More people get seriously hurt because of their mental state than because of their physical condition. Many people in this culture find it hard to believe that they are actually in hazard of being assaulted, and that kindly ‘Officer Friendly’ is off doing SWAT penetrations on crack houses. In point of fact, the police are not responsible for your safety, only that of ‘society’. You cannot depend on anyone but yourself, your family and friends, and they have no one to depend upon but you. The acceptance and reaction to ‘threat’ is a matter of mental preparation. Work it out in your mind: fantasize your worst fears and figure out a good reaction while you have plenty of time and can fail for free. The more complete your ideation, the more your preparation will work when the chips start to fall.

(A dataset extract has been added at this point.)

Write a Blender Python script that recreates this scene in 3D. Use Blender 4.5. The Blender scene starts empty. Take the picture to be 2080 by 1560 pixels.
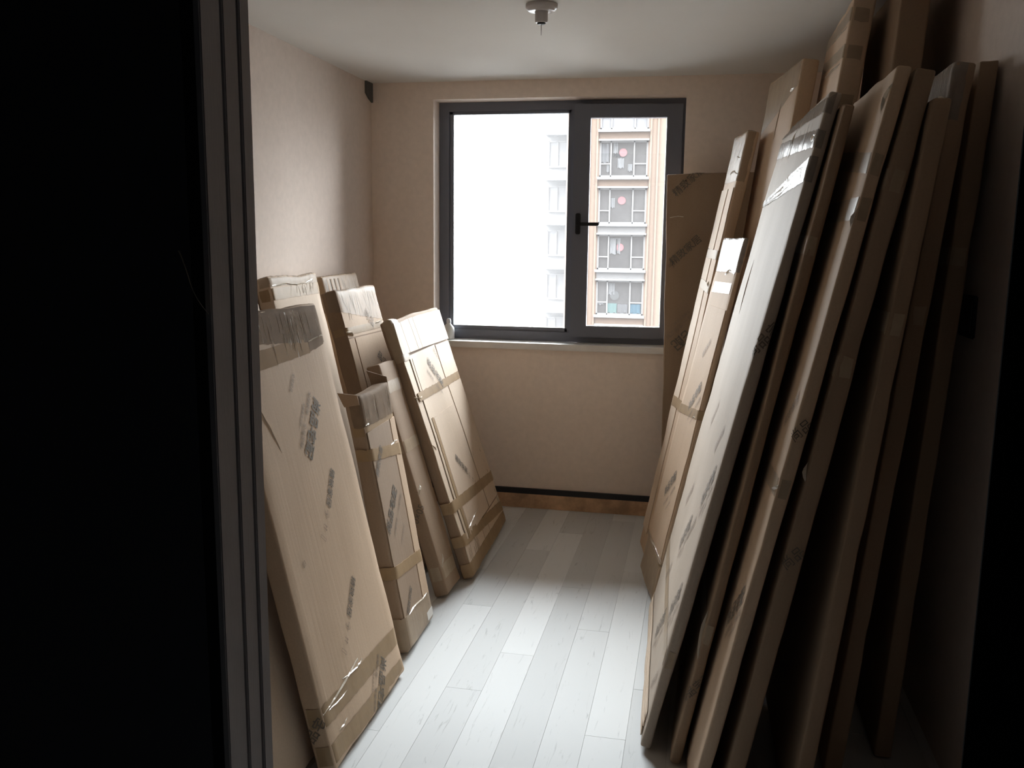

Another preparation that you are responsible to do is to figure out what your religious or philosophical posture is about conflict. In an assault you have no time to philosophize about the karmic ramifications of defending yourself by doing force on your opponent. You won’t make him more angry by fighting back, you will inconvenience him enough to go away. If you rip his tongue out; he was the one that brought it on. A Lakota saying: “A Thief is Shot in the Night, Whose Hand is on the Bow?
The reason that there are so many martial arts styles is that different people have different bodies, clothing/armor, topographical surroundings and so on. We need to choose the type of martial art that suits our physicality. Kicking arts are not suitable for all people, balance arts or ‘juggling’ arts mightn’t be appropriate for others, but there is an art for you somewhere.
In our tradition, when the Sultan prepared to learn his lifesaving martial skills, he would call the advanced practitioner and that man would analyse the Sultan and teach him the useful arts that fitted him.
To acquire a martial skill is not to give ones’ life to the art; it is to learn a skill as one would do with any finesse action. There is the body and there is the mind, to understand the action of combat and accommodate ones’ body to the event.
The key to any art is practice. You can practice in ‘reverie’ or meditation- you can get good practice just moving through the world remembering your martial body attitudes.
Most schools will open themselves to you for your consideration. Distrust teachers or schools that will not let you observe their training, you are not going to learn their ‘secrets’ in one short exposure.
Choose your weapons. Our debilities and challenges are enough to put up with, that meeting a thug in his arena without a weapon is entirely too much. If he had any respect, he wouldn’t be bothering people who already have enough to do; he deserves no consideration whatsoever. Your weapon can be as benign as you care for it to be, but it should be effective. Let him be in hazard for offending you for a change. He was happy enough to chance an assault on a stranger, let him carry the consequences.
One of the secrets to the study of any weapon is to live with it for thirty days. Eat, sleep, bathe, carry the weapon with you always. It will share its’ secrets with you if you coax it. Own the best weapon that you can afford, show it to no one (o.k., maybe your Mom- but only once and don’t show her your best trick!)
Make your martial skill part of your life. Read books in the interest area that you have. Get some tapes and see what the opponents are learning. Talk about it with your friends, practitioners or not, find out what they think about the philosophical questions. Join a group of practitioners, work out with them, (let them work out their defenses against someone doing wheelies on their chest). Choose a tradition that honours people for their mind or art or craft, not for their abilities to divorce themselves from their compassion. Martial art is the true path of peace, we know what the alternatives are.
Having taught handifolk for over twenty-five years, I have identified some consistencies: Hand/arm strength likes Southern Chinese stylings, Kilap Silat, Hsingpo- Balance strength likes TaiKek, Silat Bukti Negara, PaQua- Leg strength likes Northern Chinese stylings, Pentjak Silat Menang- Intuitive response in short body movements like the Silat Betawie, Pamur, Petjut Silat, the Wing Chun and PaQua. Names are mentioned only to give you a place to start looking, offering the wide variety of Martial Arts schools. All styles have attributes that can be modified to serve people of whatever variety, you must learn to trust your own strengths and enhance them.
It doesn’t take a long time. Let me repeat that for the gentleman in the last row: It Doesn’t Take A Long Time! Martial skills are different from martial art in the same way that one can do a little necessary plumbing without becoming a Water Engineer. When the emphasis in martial arts change to the Do form, a Way of Enlightenment, from the combat practice of the military soldier, an emphasis was lost.
One can become a competent spearman in about six months; a good spearman in three years and a great spearman in some five to seven years. If what you need is fodder for practice, you can give about six months or a year to learning a ‘form’ that will give you movements to answer most problems. Your own practice is what will make the difference in whether you survive an encounter.